== What you have to do ==
Extract, exactly, the lines from the line containing "Recreate this scene" to the line containing "SC.camera = cam", with both lines included and any pictures left out.

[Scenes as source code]
============

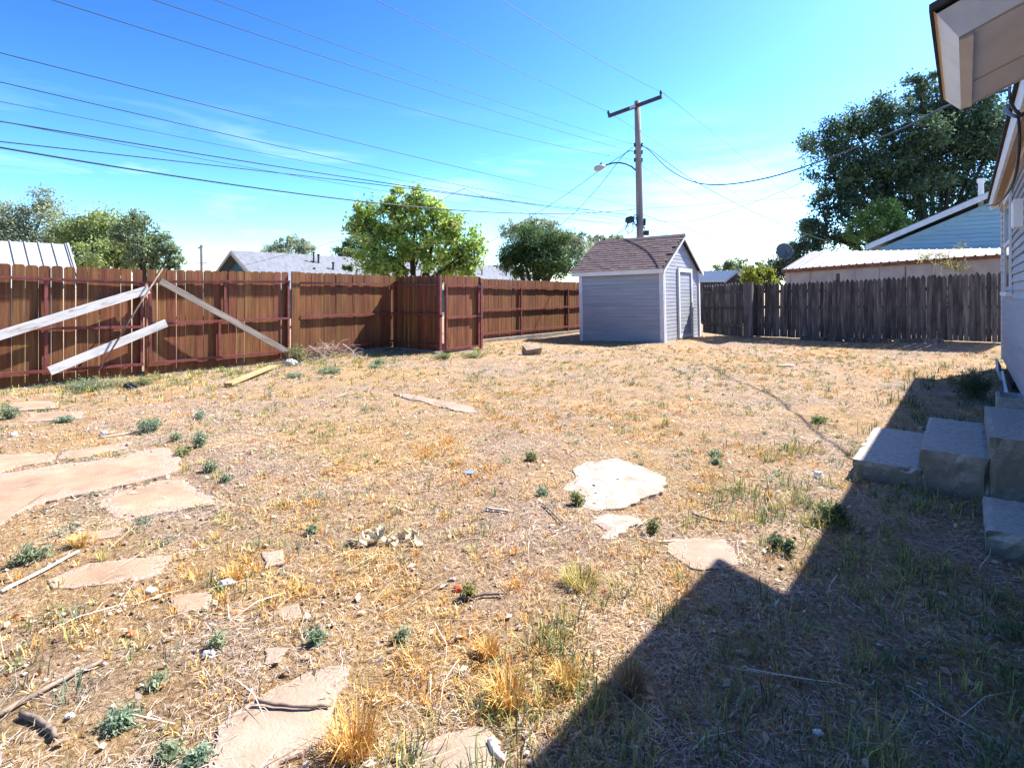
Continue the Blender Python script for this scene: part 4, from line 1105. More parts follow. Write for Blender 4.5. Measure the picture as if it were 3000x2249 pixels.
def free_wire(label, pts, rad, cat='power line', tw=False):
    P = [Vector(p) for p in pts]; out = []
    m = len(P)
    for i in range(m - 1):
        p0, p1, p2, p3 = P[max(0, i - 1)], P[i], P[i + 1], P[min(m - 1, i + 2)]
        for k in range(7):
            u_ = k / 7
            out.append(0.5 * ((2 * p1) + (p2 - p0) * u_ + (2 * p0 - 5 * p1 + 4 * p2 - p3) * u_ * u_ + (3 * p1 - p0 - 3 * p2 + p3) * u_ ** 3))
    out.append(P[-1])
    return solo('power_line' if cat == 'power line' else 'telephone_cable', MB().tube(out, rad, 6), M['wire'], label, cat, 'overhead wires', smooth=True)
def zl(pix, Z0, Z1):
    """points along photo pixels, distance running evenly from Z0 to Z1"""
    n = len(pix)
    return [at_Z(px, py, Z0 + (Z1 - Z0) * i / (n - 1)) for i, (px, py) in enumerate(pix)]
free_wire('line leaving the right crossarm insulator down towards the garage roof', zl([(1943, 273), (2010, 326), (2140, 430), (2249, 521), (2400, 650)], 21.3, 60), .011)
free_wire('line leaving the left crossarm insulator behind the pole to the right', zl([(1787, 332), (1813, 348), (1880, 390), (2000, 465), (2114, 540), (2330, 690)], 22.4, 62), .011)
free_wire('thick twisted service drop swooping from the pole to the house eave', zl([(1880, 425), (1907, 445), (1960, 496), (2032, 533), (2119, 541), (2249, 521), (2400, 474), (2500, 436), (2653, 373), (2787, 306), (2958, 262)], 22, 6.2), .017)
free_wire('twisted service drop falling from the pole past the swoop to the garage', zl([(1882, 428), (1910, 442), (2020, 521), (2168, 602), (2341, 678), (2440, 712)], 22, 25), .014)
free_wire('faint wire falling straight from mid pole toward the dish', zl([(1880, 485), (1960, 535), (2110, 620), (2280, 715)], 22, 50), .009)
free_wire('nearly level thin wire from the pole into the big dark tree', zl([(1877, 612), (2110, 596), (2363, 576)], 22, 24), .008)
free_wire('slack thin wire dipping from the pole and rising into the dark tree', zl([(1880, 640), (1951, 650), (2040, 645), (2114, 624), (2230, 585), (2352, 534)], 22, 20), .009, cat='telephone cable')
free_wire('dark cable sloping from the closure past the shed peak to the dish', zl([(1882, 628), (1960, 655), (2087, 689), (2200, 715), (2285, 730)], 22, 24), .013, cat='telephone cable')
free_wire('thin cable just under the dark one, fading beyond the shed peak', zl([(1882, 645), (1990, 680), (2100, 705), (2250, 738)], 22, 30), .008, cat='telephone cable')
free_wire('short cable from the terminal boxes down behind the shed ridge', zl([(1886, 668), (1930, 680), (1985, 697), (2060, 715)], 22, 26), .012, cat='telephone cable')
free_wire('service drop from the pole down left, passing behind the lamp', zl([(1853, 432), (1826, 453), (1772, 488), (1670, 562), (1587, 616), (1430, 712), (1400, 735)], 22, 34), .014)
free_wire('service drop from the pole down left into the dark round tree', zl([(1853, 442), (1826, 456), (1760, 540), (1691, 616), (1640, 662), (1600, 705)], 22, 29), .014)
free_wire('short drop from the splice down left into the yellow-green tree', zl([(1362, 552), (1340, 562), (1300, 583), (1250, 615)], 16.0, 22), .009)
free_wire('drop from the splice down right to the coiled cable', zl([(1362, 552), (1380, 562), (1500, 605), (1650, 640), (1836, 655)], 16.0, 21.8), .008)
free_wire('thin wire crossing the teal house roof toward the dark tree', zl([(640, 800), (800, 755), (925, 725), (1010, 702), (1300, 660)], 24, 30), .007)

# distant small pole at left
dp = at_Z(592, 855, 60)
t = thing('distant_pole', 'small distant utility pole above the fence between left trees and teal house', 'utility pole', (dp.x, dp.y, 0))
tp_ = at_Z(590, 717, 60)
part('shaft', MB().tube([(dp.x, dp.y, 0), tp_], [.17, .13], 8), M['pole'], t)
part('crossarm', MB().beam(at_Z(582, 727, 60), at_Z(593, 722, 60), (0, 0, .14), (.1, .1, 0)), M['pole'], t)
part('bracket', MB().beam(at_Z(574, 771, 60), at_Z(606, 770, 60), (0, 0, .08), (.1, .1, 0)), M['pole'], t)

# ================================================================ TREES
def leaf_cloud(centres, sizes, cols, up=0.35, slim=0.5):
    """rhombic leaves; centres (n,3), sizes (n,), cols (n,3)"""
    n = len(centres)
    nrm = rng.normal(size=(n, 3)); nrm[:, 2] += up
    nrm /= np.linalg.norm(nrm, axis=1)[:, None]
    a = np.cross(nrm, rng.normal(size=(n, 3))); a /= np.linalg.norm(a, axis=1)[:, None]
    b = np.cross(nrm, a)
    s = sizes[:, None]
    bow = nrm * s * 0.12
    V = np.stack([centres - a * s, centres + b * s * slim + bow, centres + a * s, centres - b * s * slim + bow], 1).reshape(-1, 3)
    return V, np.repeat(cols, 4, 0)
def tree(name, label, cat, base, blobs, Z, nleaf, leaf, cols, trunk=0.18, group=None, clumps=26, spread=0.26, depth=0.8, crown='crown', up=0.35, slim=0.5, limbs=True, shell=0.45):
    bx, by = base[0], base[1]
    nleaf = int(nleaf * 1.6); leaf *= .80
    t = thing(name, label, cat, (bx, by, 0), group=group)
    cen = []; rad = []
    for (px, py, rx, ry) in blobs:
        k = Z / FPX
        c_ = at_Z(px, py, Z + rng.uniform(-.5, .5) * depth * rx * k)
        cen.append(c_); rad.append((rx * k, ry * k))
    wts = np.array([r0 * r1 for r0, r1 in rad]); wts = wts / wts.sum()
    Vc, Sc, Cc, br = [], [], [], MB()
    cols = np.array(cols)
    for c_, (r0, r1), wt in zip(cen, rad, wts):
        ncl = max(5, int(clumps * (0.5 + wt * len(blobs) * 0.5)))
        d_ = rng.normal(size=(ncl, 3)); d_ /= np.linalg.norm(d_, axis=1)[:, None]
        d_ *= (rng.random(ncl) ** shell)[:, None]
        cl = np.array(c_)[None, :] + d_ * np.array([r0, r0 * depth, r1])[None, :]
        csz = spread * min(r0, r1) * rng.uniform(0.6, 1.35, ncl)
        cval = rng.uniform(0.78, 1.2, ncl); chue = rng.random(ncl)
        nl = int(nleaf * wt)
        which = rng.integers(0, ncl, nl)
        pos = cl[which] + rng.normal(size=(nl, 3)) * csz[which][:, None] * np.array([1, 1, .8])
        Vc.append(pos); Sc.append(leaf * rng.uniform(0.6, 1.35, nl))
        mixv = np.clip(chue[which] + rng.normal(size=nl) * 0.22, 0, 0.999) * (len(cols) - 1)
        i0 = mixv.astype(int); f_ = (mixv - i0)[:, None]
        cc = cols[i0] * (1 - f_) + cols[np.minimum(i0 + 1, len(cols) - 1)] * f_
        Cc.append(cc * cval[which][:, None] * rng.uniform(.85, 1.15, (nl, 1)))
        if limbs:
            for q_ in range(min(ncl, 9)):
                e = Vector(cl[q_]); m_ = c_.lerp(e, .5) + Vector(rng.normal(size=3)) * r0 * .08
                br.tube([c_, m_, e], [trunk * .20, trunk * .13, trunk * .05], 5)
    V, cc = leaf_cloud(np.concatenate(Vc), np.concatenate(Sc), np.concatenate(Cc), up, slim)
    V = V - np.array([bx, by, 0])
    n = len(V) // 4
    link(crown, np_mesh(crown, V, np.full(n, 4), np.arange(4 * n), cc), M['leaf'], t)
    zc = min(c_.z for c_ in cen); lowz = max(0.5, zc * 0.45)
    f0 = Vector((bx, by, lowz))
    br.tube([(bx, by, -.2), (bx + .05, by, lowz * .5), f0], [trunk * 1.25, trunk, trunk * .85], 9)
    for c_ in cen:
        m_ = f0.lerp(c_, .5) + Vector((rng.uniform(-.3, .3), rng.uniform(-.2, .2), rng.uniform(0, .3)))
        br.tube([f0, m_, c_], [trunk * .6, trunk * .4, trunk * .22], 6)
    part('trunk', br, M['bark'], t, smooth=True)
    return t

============

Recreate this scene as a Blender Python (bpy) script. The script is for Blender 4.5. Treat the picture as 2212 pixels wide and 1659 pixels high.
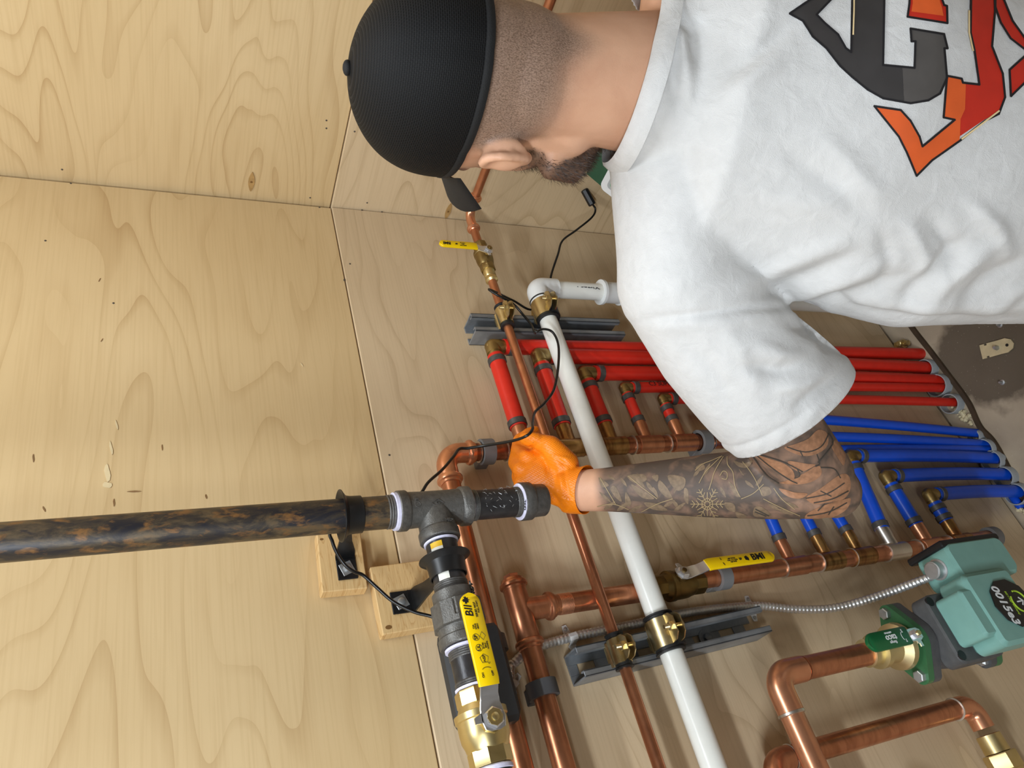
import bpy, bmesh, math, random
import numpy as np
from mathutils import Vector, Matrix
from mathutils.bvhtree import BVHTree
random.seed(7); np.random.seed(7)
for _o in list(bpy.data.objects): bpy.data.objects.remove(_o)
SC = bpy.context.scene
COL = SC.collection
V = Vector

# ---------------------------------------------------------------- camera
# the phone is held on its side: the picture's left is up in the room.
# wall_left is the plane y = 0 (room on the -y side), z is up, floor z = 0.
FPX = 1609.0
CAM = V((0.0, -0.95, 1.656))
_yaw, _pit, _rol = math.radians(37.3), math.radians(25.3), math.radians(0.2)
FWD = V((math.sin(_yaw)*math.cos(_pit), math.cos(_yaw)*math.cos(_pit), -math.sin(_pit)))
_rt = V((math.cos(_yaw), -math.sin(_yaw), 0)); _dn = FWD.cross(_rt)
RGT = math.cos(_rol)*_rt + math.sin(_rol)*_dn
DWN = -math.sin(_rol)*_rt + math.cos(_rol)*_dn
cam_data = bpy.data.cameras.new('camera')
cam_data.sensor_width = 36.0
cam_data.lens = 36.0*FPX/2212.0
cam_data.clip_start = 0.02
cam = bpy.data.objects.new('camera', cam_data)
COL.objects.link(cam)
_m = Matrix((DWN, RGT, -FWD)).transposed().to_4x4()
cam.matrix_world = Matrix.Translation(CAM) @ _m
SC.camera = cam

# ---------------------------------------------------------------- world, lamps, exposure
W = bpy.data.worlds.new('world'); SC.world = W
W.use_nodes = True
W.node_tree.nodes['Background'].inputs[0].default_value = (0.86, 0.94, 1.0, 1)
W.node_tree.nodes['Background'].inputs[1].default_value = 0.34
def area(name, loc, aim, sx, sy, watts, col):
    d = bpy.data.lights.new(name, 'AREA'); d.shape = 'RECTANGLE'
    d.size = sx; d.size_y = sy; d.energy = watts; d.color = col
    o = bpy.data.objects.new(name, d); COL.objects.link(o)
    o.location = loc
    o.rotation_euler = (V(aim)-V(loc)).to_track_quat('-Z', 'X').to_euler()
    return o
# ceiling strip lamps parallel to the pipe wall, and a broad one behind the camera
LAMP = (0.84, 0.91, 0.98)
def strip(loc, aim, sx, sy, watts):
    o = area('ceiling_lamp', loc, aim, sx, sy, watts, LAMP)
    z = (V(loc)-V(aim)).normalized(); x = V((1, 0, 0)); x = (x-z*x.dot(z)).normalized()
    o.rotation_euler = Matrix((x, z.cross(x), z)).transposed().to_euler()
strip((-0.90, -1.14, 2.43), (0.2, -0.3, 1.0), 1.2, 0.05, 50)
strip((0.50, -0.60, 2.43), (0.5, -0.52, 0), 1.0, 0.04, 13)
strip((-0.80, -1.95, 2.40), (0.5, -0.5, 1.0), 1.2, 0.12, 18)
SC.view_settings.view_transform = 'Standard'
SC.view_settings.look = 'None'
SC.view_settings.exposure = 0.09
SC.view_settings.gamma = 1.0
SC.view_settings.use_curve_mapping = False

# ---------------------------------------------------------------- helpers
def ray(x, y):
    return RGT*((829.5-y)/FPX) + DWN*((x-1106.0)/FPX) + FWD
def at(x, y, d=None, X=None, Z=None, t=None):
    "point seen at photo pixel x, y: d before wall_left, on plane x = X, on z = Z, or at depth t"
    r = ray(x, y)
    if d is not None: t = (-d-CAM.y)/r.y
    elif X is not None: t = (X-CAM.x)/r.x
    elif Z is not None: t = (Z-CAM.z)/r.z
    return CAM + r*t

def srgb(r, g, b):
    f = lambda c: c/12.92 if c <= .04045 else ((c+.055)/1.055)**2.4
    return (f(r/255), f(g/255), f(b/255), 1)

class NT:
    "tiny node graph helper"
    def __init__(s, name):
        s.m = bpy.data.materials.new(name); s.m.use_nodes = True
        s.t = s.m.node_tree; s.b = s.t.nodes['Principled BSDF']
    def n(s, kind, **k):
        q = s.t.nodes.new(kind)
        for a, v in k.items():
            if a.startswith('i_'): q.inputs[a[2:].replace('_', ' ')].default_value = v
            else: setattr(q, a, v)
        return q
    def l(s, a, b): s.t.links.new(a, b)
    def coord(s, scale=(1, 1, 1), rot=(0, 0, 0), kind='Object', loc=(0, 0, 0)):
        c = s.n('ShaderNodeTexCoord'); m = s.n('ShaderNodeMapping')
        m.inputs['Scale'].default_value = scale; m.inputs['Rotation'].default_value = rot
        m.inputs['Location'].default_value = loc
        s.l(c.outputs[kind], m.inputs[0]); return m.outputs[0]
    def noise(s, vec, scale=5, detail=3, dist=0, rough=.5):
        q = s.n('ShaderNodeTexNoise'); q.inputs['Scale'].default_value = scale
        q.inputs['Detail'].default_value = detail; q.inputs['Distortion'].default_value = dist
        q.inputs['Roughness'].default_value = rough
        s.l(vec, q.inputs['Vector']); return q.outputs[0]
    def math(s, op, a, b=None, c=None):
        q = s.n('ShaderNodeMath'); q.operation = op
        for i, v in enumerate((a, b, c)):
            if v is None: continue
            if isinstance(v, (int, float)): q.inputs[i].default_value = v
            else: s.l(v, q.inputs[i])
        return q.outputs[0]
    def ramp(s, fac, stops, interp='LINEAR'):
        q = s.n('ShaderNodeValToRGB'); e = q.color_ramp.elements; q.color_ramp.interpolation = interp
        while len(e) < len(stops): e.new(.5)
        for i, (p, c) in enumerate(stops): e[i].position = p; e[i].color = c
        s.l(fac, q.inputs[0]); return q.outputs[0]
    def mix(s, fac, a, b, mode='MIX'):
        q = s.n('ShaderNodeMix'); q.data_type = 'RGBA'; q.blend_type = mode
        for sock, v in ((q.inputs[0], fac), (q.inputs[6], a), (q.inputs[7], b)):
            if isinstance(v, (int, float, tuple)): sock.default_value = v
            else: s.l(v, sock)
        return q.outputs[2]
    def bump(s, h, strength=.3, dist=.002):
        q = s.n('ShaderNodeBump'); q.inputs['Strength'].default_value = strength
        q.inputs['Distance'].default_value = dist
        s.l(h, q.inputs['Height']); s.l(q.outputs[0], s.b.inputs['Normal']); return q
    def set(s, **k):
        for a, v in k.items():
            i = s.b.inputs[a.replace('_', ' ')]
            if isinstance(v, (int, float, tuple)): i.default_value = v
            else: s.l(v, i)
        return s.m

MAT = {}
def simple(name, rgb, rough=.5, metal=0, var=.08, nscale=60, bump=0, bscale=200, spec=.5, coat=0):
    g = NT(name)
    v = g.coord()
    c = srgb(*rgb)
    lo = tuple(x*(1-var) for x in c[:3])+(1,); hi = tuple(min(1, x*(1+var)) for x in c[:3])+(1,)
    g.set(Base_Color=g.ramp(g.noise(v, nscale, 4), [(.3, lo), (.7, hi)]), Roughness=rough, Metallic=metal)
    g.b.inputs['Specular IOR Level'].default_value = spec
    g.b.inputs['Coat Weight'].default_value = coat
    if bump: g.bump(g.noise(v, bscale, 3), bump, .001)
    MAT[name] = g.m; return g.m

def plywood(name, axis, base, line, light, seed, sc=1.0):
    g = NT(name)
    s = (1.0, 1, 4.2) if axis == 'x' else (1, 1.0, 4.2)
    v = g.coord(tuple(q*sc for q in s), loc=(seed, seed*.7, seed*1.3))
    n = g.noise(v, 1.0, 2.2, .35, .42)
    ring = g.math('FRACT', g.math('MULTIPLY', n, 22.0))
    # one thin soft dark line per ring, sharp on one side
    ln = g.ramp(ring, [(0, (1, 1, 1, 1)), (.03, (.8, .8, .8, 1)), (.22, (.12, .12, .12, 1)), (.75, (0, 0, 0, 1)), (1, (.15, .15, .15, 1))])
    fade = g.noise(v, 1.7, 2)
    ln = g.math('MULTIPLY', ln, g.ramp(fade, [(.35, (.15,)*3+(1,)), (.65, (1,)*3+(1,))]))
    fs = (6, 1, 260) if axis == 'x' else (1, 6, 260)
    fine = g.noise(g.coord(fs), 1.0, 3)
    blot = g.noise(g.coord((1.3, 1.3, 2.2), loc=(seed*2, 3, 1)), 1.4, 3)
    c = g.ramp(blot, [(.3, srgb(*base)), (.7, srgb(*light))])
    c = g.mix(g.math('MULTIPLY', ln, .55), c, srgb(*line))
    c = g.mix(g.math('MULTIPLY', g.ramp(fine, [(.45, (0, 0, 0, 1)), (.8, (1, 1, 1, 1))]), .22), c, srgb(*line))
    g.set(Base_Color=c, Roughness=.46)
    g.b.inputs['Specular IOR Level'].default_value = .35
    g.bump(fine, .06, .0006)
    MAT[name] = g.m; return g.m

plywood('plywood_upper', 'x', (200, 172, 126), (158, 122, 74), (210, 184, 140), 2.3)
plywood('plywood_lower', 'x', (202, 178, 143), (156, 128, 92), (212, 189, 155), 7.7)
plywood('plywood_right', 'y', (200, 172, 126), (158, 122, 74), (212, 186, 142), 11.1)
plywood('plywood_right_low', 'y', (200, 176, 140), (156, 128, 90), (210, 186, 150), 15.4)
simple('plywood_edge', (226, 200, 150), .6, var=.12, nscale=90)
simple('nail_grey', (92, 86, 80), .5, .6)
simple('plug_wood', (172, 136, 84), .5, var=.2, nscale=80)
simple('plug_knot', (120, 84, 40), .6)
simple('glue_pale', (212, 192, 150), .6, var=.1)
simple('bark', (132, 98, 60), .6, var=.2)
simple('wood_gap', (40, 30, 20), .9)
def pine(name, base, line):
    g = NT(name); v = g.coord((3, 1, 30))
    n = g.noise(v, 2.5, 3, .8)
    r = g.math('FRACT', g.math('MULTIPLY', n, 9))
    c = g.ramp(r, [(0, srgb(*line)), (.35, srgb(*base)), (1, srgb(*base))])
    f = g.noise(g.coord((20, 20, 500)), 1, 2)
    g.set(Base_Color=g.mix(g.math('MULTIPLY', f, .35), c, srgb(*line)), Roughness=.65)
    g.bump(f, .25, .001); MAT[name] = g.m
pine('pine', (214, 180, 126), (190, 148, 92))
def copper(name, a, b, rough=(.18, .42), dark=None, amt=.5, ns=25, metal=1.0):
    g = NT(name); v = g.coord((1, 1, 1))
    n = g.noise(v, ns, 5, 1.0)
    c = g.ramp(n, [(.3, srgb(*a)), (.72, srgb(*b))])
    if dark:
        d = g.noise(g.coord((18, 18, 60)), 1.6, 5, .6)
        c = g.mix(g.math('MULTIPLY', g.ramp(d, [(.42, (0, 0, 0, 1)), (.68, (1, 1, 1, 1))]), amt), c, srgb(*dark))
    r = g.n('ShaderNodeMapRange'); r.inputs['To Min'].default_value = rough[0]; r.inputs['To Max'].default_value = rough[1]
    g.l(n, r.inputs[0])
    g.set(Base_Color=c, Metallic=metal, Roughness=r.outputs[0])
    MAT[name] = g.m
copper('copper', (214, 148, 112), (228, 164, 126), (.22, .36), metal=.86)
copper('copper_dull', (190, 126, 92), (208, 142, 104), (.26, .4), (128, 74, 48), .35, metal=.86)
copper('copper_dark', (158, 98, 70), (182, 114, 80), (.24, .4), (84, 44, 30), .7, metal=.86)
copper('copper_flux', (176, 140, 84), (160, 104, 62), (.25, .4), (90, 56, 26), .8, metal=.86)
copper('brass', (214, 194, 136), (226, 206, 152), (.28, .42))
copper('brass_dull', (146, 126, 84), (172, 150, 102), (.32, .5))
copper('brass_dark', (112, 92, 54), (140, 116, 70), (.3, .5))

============

== Written response ==
Recreate this scene as a Blender Python (bpy) script. The script is for Blender 4.5. Treat the picture as 2212 pixels wide and 1659 pixels high.
import bpy, bmesh, math, random
import numpy as np
from mathutils import Vector, Matrix
from mathutils.bvhtree import BVHTree
random.seed(7); np.random.seed(7)
for _o in list(bpy.data.objects): bpy.data.objects.remove(_o)
SC = bpy.context.scene
COL = SC.collection
V = Vector

# ---------------------------------------------------------------- camera
# the phone is held on its side: the picture's left is up in the room.
# wall_left is the plane y = 0 (room on the -y side), z is up, floor z = 0.
FPX = 1609.0
CAM = V((0.0, -0.95, 1.656))
_yaw, _pit, _rol = math.radians(37.3), math.radians(25.3), math.radians(0.2)
FWD = V((math.sin(_yaw)*math.cos(_pit), math.cos(_yaw)*math.cos(_pit), -math.sin(_pit)))
_rt = V((math.cos(_yaw), -math.sin(_yaw), 0)); _dn = FWD.cross(_rt)
RGT = math.cos(_rol)*_rt + math.sin(_rol)*_dn
DWN = -math.sin(_rol)*_rt + math.cos(_rol)*_dn
cam_data = bpy.data.cameras.new('camera')
cam_data.sensor_width = 36.0
cam_data.lens = 36.0*FPX/2212.0
cam_data.clip_start = 0.02
cam = bpy.data.objects.new('camera', cam_data)
COL.objects.link(cam)
_m = Matrix((DWN, RGT, -FWD)).transposed().to_4x4()
cam.matrix_world = Matrix.Translation(CAM) @ _m
SC.camera = cam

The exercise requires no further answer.